[start of Entries provided]
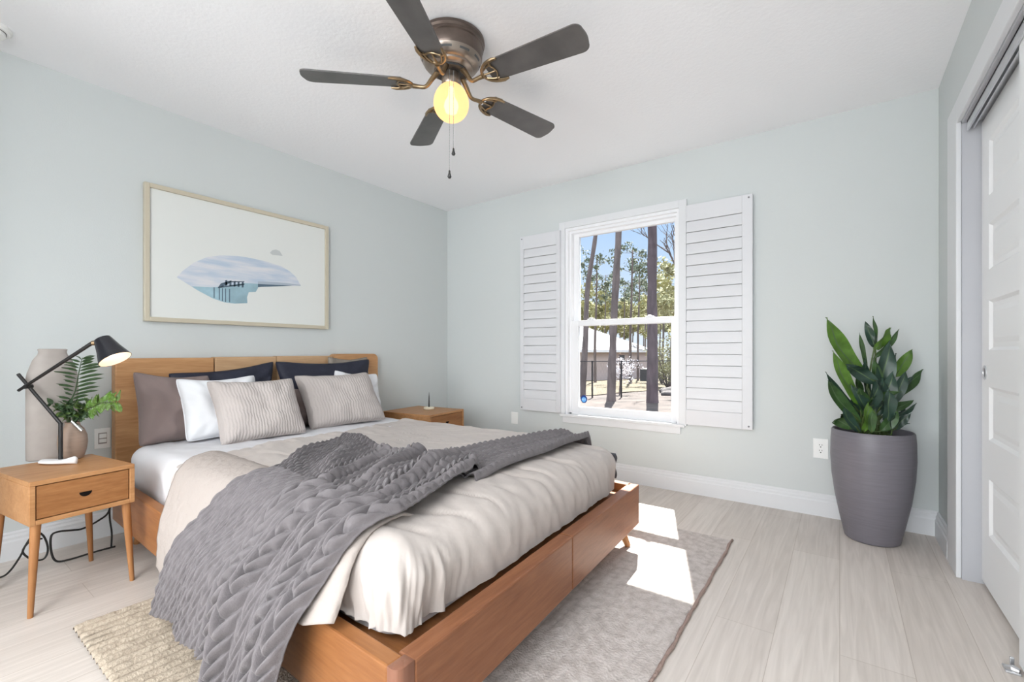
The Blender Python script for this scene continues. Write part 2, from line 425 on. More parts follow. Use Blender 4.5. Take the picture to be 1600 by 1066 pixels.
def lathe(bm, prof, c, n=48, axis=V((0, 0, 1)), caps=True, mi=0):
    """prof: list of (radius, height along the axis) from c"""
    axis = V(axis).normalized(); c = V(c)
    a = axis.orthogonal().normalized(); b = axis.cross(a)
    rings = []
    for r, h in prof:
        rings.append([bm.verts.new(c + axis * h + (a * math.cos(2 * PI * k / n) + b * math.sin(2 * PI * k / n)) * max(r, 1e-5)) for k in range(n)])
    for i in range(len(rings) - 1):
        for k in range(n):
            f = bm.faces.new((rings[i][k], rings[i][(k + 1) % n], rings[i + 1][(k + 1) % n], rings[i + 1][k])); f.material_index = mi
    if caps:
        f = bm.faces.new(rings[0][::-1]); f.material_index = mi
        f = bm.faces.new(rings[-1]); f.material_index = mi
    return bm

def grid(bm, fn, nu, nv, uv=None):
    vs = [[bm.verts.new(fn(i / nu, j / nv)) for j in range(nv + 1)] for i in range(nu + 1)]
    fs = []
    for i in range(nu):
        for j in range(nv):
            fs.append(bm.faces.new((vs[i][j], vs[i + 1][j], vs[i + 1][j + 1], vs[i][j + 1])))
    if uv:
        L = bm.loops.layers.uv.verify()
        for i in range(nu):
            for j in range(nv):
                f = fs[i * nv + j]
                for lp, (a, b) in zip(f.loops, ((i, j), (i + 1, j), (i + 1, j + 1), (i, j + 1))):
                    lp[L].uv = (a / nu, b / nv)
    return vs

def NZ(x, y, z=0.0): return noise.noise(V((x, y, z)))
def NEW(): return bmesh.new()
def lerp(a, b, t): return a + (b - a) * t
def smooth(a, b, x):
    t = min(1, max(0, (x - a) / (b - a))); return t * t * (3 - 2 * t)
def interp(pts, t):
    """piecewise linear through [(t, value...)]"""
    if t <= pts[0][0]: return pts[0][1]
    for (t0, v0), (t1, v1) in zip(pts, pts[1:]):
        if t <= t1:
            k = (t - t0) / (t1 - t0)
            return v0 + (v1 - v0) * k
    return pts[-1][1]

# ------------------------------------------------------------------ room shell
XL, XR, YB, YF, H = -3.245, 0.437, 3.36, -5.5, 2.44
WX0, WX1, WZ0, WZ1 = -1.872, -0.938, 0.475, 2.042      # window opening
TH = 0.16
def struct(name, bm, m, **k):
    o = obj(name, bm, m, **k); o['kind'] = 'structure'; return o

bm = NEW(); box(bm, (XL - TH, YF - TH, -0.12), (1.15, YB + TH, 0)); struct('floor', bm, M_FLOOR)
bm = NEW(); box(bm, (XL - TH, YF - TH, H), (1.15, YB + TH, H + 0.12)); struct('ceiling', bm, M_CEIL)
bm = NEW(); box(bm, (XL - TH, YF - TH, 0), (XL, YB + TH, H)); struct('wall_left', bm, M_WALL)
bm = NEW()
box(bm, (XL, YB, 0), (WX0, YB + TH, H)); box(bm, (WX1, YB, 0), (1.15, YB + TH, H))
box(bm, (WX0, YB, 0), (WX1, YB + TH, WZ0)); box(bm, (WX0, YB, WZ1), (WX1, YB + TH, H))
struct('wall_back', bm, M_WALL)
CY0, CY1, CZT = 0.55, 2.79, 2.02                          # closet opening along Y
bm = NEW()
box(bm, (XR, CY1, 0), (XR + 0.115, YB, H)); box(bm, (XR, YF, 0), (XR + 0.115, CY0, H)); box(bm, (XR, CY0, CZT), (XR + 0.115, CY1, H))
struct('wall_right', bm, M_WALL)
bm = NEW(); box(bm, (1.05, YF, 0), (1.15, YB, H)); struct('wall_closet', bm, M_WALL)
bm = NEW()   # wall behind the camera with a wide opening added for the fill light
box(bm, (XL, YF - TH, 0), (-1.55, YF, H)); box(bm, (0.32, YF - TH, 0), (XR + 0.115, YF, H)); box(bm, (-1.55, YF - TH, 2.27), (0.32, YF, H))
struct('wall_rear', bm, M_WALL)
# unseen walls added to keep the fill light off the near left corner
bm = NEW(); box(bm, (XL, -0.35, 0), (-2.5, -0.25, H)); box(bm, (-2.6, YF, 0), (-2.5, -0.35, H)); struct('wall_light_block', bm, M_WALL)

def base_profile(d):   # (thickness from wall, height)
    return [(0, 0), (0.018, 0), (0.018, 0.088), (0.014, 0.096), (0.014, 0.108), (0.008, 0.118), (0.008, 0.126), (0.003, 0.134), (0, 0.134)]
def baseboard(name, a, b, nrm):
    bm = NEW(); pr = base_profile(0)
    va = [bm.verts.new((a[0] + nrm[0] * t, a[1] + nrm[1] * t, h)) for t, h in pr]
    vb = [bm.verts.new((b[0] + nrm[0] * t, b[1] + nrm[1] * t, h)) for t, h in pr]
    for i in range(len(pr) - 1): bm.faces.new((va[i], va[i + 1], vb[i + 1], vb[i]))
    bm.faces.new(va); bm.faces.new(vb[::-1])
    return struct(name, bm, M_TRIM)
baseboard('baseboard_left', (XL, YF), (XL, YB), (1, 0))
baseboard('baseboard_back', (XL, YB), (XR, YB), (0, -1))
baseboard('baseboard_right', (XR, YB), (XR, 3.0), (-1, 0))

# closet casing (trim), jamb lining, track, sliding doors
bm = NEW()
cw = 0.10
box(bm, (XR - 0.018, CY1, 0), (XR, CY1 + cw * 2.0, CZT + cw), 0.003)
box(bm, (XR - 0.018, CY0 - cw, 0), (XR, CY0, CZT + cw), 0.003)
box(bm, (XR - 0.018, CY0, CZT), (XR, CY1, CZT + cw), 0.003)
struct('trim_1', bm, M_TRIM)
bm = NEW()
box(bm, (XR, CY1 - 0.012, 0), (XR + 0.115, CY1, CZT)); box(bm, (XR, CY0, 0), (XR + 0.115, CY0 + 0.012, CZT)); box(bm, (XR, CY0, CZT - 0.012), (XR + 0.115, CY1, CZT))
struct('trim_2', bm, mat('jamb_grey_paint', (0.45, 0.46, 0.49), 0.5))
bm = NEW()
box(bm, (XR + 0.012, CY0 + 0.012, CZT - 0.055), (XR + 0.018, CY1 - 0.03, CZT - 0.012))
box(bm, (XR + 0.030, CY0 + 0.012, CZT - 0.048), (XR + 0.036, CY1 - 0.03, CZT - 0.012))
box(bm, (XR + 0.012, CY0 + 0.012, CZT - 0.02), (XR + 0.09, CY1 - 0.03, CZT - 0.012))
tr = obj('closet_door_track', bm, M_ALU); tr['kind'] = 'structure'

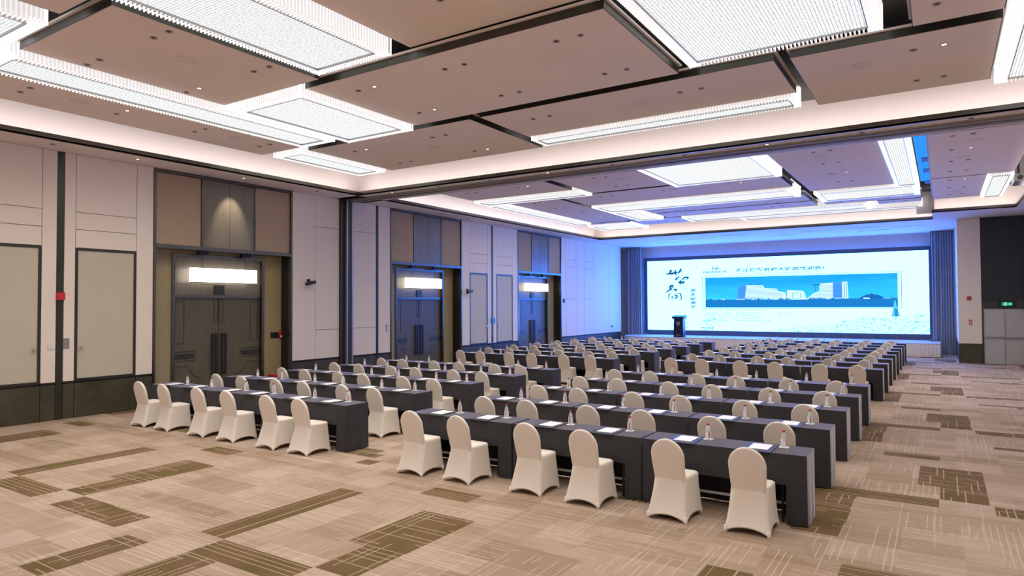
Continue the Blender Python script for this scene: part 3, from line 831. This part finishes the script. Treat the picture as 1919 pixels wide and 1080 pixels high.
[end of Entries provided]
Aim >> Repeat the material above in full and unchanged, minus its images.

Completed task >>
The Blender Python script for this scene continues. Write part 2, from line 425 on. More parts follow. Use Blender 4.5. Take the picture to be 1600 by 1066 pixels.
def lathe(bm, prof, c, n=48, axis=V((0, 0, 1)), caps=True, mi=0):
    """prof: list of (radius, height along the axis) from c"""
    axis = V(axis).normalized(); c = V(c)
    a = axis.orthogonal().normalized(); b = axis.cross(a)
    rings = []
    for r, h in prof:
        rings.append([bm.verts.new(c + axis * h + (a * math.cos(2 * PI * k / n) + b * math.sin(2 * PI * k / n)) * max(r, 1e-5)) for k in range(n)])
    for i in range(len(rings) - 1):
        for k in range(n):
            f = bm.faces.new((rings[i][k], rings[i][(k + 1) % n], rings[i + 1][(k + 1) % n], rings[i + 1][k])); f.material_index = mi
    if caps:
        f = bm.faces.new(rings[0][::-1]); f.material_index = mi
        f = bm.faces.new(rings[-1]); f.material_index = mi
    return bm

def grid(bm, fn, nu, nv, uv=None):
    vs = [[bm.verts.new(fn(i / nu, j / nv)) for j in range(nv + 1)] for i in range(nu + 1)]
    fs = []
    for i in range(nu):
        for j in range(nv):
            fs.append(bm.faces.new((vs[i][j], vs[i + 1][j], vs[i + 1][j + 1], vs[i][j + 1])))
    if uv:
        L = bm.loops.layers.uv.verify()
        for i in range(nu):
            for j in range(nv):
                f = fs[i * nv + j]
                for lp, (a, b) in zip(f.loops, ((i, j), (i + 1, j), (i + 1, j + 1), (i, j + 1))):
                    lp[L].uv = (a / nu, b / nv)
    return vs

def NZ(x, y, z=0.0): return noise.noise(V((x, y, z)))
def NEW(): return bmesh.new()
def lerp(a, b, t): return a + (b - a) * t
def smooth(a, b, x):
    t = min(1, max(0, (x - a) / (b - a))); return t * t * (3 - 2 * t)
def interp(pts, t):
    """piecewise linear through [(t, value...)]"""
    if t <= pts[0][0]: return pts[0][1]
    for (t0, v0), (t1, v1) in zip(pts, pts[1:]):
        if t <= t1:
            k = (t - t0) / (t1 - t0)
            return v0 + (v1 - v0) * k
    return pts[-1][1]

# ------------------------------------------------------------------ room shell
XL, XR, YB, YF, H = -3.245, 0.437, 3.36, -5.5, 2.44
WX0, WX1, WZ0, WZ1 = -1.872, -0.938, 0.475, 2.042      # window opening
TH = 0.16
def struct(name, bm, m, **k):
    o = obj(name, bm, m, **k); o['kind'] = 'structure'; return o

bm = NEW(); box(bm, (XL - TH, YF - TH, -0.12), (1.15, YB + TH, 0)); struct('floor', bm, M_FLOOR)
bm = NEW(); box(bm, (XL - TH, YF - TH, H), (1.15, YB + TH, H + 0.12)); struct('ceiling', bm, M_CEIL)
bm = NEW(); box(bm, (XL - TH, YF - TH, 0), (XL, YB + TH, H)); struct('wall_left', bm, M_WALL)
bm = NEW()
box(bm, (XL, YB, 0), (WX0, YB + TH, H)); box(bm, (WX1, YB, 0), (1.15, YB + TH, H))
box(bm, (WX0, YB, 0), (WX1, YB + TH, WZ0)); box(bm, (WX0, YB, WZ1), (WX1, YB + TH, H))
struct('wall_back', bm, M_WALL)
CY0, CY1, CZT = 0.55, 2.79, 2.02                          # closet opening along Y
bm = NEW()
box(bm, (XR, CY1, 0), (XR + 0.115, YB, H)); box(bm, (XR, YF, 0), (XR + 0.115, CY0, H)); box(bm, (XR, CY0, CZT), (XR + 0.115, CY1, H))
struct('wall_right', bm, M_WALL)
bm = NEW(); box(bm, (1.05, YF, 0), (1.15, YB, H)); struct('wall_closet', bm, M_WALL)
bm = NEW()   # wall behind the camera with a wide opening added for the fill light
box(bm, (XL, YF - TH, 0), (-1.55, YF, H)); box(bm, (0.32, YF - TH, 0), (XR + 0.115, YF, H)); box(bm, (-1.55, YF - TH, 2.27), (0.32, YF, H))
struct('wall_rear', bm, M_WALL)
# unseen walls added to keep the fill light off the near left corner
bm = NEW(); box(bm, (XL, -0.35, 0), (-2.5, -0.25, H)); box(bm, (-2.6, YF, 0), (-2.5, -0.35, H)); struct('wall_light_block', bm, M_WALL)

def base_profile(d):   # (thickness from wall, height)
    return [(0, 0), (0.018, 0), (0.018, 0.088), (0.014, 0.096), (0.014, 0.108), (0.008, 0.118), (0.008, 0.126), (0.003, 0.134), (0, 0.134)]
def baseboard(name, a, b, nrm):
    bm = NEW(); pr = base_profile(0)
    va = [bm.verts.new((a[0] + nrm[0] * t, a[1] + nrm[1] * t, h)) for t, h in pr]
    vb = [bm.verts.new((b[0] + nrm[0] * t, b[1] + nrm[1] * t, h)) for t, h in pr]
    for i in range(len(pr) - 1): bm.faces.new((va[i], va[i + 1], vb[i + 1], vb[i]))
    bm.faces.new(va); bm.faces.new(vb[::-1])
    return struct(name, bm, M_TRIM)
baseboard('baseboard_left', (XL, YF), (XL, YB), (1, 0))
baseboard('baseboard_back', (XL, YB), (XR, YB), (0, -1))
baseboard('baseboard_right', (XR, YB), (XR, 3.0), (-1, 0))

# closet casing (trim), jamb lining, track, sliding doors
bm = NEW()
cw = 0.10
box(bm, (XR - 0.018, CY1, 0), (XR, CY1 + cw * 2.0, CZT + cw), 0.003)
box(bm, (XR - 0.018, CY0 - cw, 0), (XR, CY0, CZT + cw), 0.003)
box(bm, (XR - 0.018, CY0, CZT), (XR, CY1, CZT + cw), 0.003)
struct('trim_1', bm, M_TRIM)
bm = NEW()
box(bm, (XR, CY1 - 0.012, 0), (XR + 0.115, CY1, CZT)); box(bm, (XR, CY0, 0), (XR + 0.115, CY0 + 0.012, CZT)); box(bm, (XR, CY0, CZT - 0.012), (XR + 0.115, CY1, CZT))
struct('trim_2', bm, mat('jamb_grey_paint', (0.45, 0.46, 0.49), 0.5))
bm = NEW()
box(bm, (XR + 0.012, CY0 + 0.012, CZT - 0.055), (XR + 0.018, CY1 - 0.03, CZT - 0.012))
box(bm, (XR + 0.030, CY0 + 0.012, CZT - 0.048), (XR + 0.036, CY1 - 0.03, CZT - 0.012))
box(bm, (XR + 0.012, CY0 + 0.012, CZT - 0.02), (XR + 0.09, CY1 - 0.03, CZT - 0.012))
tr = obj('closet_door_track', bm, M_ALU); tr['kind'] = 'structure'

Continue the Blender Python script for this scene: part 3, from line 831. This part finishes the script. Treat the picture as 1919 pixels wide and 1080 pixels high.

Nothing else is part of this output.